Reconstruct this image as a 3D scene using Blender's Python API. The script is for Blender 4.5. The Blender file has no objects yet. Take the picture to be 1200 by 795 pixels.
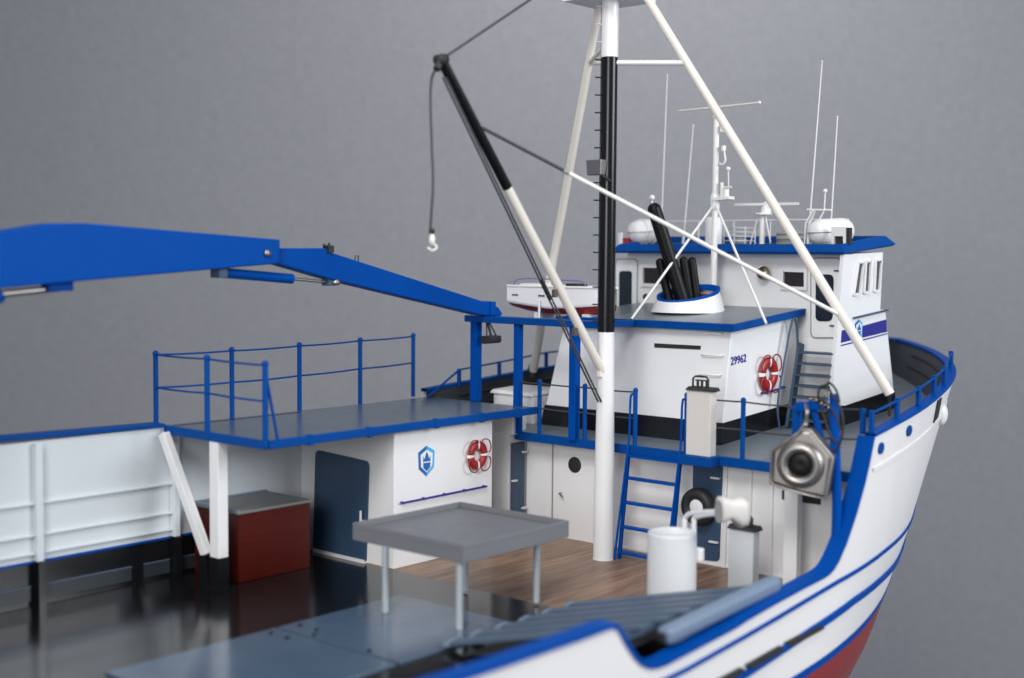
import bpy, math, random
from mathutils import Vector, Matrix
random.seed(7)
S = bpy.context.scene
COL = S.collection

# ------------------------------------------------------------------ camera
# ship axes: x forward, y port, z up (z = 0 is the main deck, the mast stands at the origin); 1 unit = 1 dm of the model
PF = 1551.31                                   # focal length in pixels of the 1200 px wide photograph
VX = Vector((1950 - 600, 310 - 397.5, PF)).normalized()
VY = Vector((-1190 - 600, 284 - 397.5, PF)); VY = (VY - VX * VY.dot(VX)).normalized()
VZ = VX.cross(VY)
if VZ.y > 0: VZ = -VZ
RIGHT = Vector((VX.x, VY.x, VZ.x)); DOWN = Vector((VX.y, VY.y, VZ.y)); FWD = Vector((VX.z, VY.z, VZ.z))
def ray(px, py): return RIGHT * (px - 600) + DOWN * (py - 397.5) + FWD * PF
CAM = -ray(707, 655) * (12.0 / PF)
def at(px, py, x=None, y=None, z=None, d=None, pl=None):
    """the point of the plane x=, y=, z= (or the plane pl=(origin, normal), or depth d=) that the photograph shows at px, py"""
    r = ray(px, py)
    if d is not None: t = d / PF
    elif x is not None: t = (x - CAM.x) / r.x
    elif y is not None: t = (y - CAM.y) / r.y
    elif z is not None: t = (z - CAM.z) / r.z
    else: t = (Vector(pl[0]) - CAM).dot(Vector(pl[1])) / r.dot(Vector(pl[1]))
    return CAM + r * t
def pix(p):
    v = Vector(p) - CAM
    return 600 + PF * v.dot(RIGHT) / v.dot(FWD), 397.5 + PF * v.dot(DOWN) / v.dot(FWD)

cd = bpy.data.cameras.new("camera"); cam = bpy.data.objects.new("camera", cd); COL.objects.link(cam)
cam.matrix_world = Matrix(((RIGHT.x, -DOWN.x, -FWD.x, CAM.x), (RIGHT.y, -DOWN.y, -FWD.y, CAM.y), (RIGHT.z, -DOWN.z, -FWD.z, CAM.z), (0, 0, 0, 1)))
cd.sensor_width = 36; cd.lens = PF / 1200 * 36; cd.clip_start = 0.05; cd.clip_end = 500
cd.dof.use_dof = True; cd.dof.focus_distance = 12.4; cd.dof.aperture_fstop = 0.36
S.camera = cam
S.render.resolution_x = 1024; S.render.resolution_y = 678
S.view_settings.view_transform = 'Standard'; S.view_settings.look = 'None'; S.view_settings.exposure = 0; S.view_settings.gamma = 1

# ------------------------------------------------------------------ world and lamps (a soft studio set)
w = bpy.data.worlds.new("World"); S.world = w; w.use_nodes = True
w.node_tree.nodes['Background'].inputs[0].default_value = (0.80, 0.86, 1.0, 1)
w.node_tree.nodes['Background'].inputs[1].default_value = 0.36
def area(name, loc, aim, sx, sy, power, col, spread=180):
    l = bpy.data.lights.new(name, 'AREA'); l.shape = 'RECTANGLE'; l.size = sx; l.size_y = sy; l.energy = power; l.color = col
    o = bpy.data.objects.new(name, l); COL.objects.link(o); o.location = loc
    o.rotation_euler = (Vector(aim) - Vector(loc)).to_track_quat('-Z', 'Y').to_euler()
    l.spread = math.radians(spread); return o
area("window_light", (5, -17, 8), (1, 0, 1), 9, 7, 2600, (0.95, 0.97, 1.0))
area("fill_light", (-17, -6, 5), (0, 0, .8), 7, 6, 1130, (1.0, 0.97, 0.94))
area("high_fill_light", (-12, -6, 12), (0, 0, .8), 6, 5, 320, (1.0, 0.97, 0.94), 80)
area("overhead_fill_light", (-4, 2, 14), (0, 1, 0), 7, 7, 300, (1.0, 0.97, 0.92))  # weak fill added from overhead, not a real fitting
area("backdrop_light", (6, 2, 15), (11, 9, 7), 7, 3, 560, (1.0, 0.97, 0.95), 130)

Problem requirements
Transcribe the material as is, with images omitted.

Task output
Reconstruct this image as a 3D scene using Blender's Python API. The script is for Blender 4.5. The Blender file has no objects yet. Take the picture to be 1200 by 795 pixels.
import bpy, math, random
from mathutils import Vector, Matrix
random.seed(7)
S = bpy.context.scene
COL = S.collection

# ------------------------------------------------------------------ camera
# ship axes: x forward, y port, z up (z = 0 is the main deck, the mast stands at the origin); 1 unit = 1 dm of the model
PF = 1551.31                                   # focal length in pixels of the 1200 px wide photograph
VX = Vector((1950 - 600, 310 - 397.5, PF)).normalized()
VY = Vector((-1190 - 600, 284 - 397.5, PF)); VY = (VY - VX * VY.dot(VX)).normalized()
VZ = VX.cross(VY)
if VZ.y > 0: VZ = -VZ
RIGHT = Vector((VX.x, VY.x, VZ.x)); DOWN = Vector((VX.y, VY.y, VZ.y)); FWD = Vector((VX.z, VY.z, VZ.z))
def ray(px, py): return RIGHT * (px - 600) + DOWN * (py - 397.5) + FWD * PF
CAM = -ray(707, 655) * (12.0 / PF)
def at(px, py, x=None, y=None, z=None, d=None, pl=None):
    """the point of the plane x=, y=, z= (or the plane pl=(origin, normal), or depth d=) that the photograph shows at px, py"""
    r = ray(px, py)
    if d is not None: t = d / PF
    elif x is not None: t = (x - CAM.x) / r.x
    elif y is not None: t = (y - CAM.y) / r.y
    elif z is not None: t = (z - CAM.z) / r.z
    else: t = (Vector(pl[0]) - CAM).dot(Vector(pl[1])) / r.dot(Vector(pl[1]))
    return CAM + r * t
def pix(p):
    v = Vector(p) - CAM
    return 600 + PF * v.dot(RIGHT) / v.dot(FWD), 397.5 + PF * v.dot(DOWN) / v.dot(FWD)

cd = bpy.data.cameras.new("camera"); cam = bpy.data.objects.new("camera", cd); COL.objects.link(cam)
cam.matrix_world = Matrix(((RIGHT.x, -DOWN.x, -FWD.x, CAM.x), (RIGHT.y, -DOWN.y, -FWD.y, CAM.y), (RIGHT.z, -DOWN.z, -FWD.z, CAM.z), (0, 0, 0, 1)))
cd.sensor_width = 36; cd.lens = PF / 1200 * 36; cd.clip_start = 0.05; cd.clip_end = 500
cd.dof.use_dof = True; cd.dof.focus_distance = 12.4; cd.dof.aperture_fstop = 0.36
S.camera = cam
S.render.resolution_x = 1024; S.render.resolution_y = 678
S.view_settings.view_transform = 'Standard'; S.view_settings.look = 'None'; S.view_settings.exposure = 0; S.view_settings.gamma = 1

# ------------------------------------------------------------------ world and lamps (a soft studio set)
w = bpy.data.worlds.new("World"); S.world = w; w.use_nodes = True
w.node_tree.nodes['Background'].inputs[0].default_value = (0.80, 0.86, 1.0, 1)
w.node_tree.nodes['Background'].inputs[1].default_value = 0.36
def area(name, loc, aim, sx, sy, power, col, spread=180):
    l = bpy.data.lights.new(name, 'AREA'); l.shape = 'RECTANGLE'; l.size = sx; l.size_y = sy; l.energy = power; l.color = col
    o = bpy.data.objects.new(name, l); COL.objects.link(o); o.location = loc
    o.rotation_euler = (Vector(aim) - Vector(loc)).to_track_quat('-Z', 'Y').to_euler()
    l.spread = math.radians(spread); return o
area("window_light", (5, -17, 8), (1, 0, 1), 9, 7, 2600, (0.95, 0.97, 1.0))
area("fill_light", (-17, -6, 5), (0, 0, .8), 7, 6, 1130, (1.0, 0.97, 0.94))
area("high_fill_light", (-12, -6, 12), (0, 0, .8), 6, 5, 320, (1.0, 0.97, 0.94), 80)
area("overhead_fill_light", (-4, 2, 14), (0, 1, 0), 7, 7, 300, (1.0, 0.97, 0.92))  # weak fill added from overhead, not a real fitting
area("backdrop_light", (6, 2, 15), (11, 9, 7), 7, 3, 560, (1.0, 0.97, 0.95), 130)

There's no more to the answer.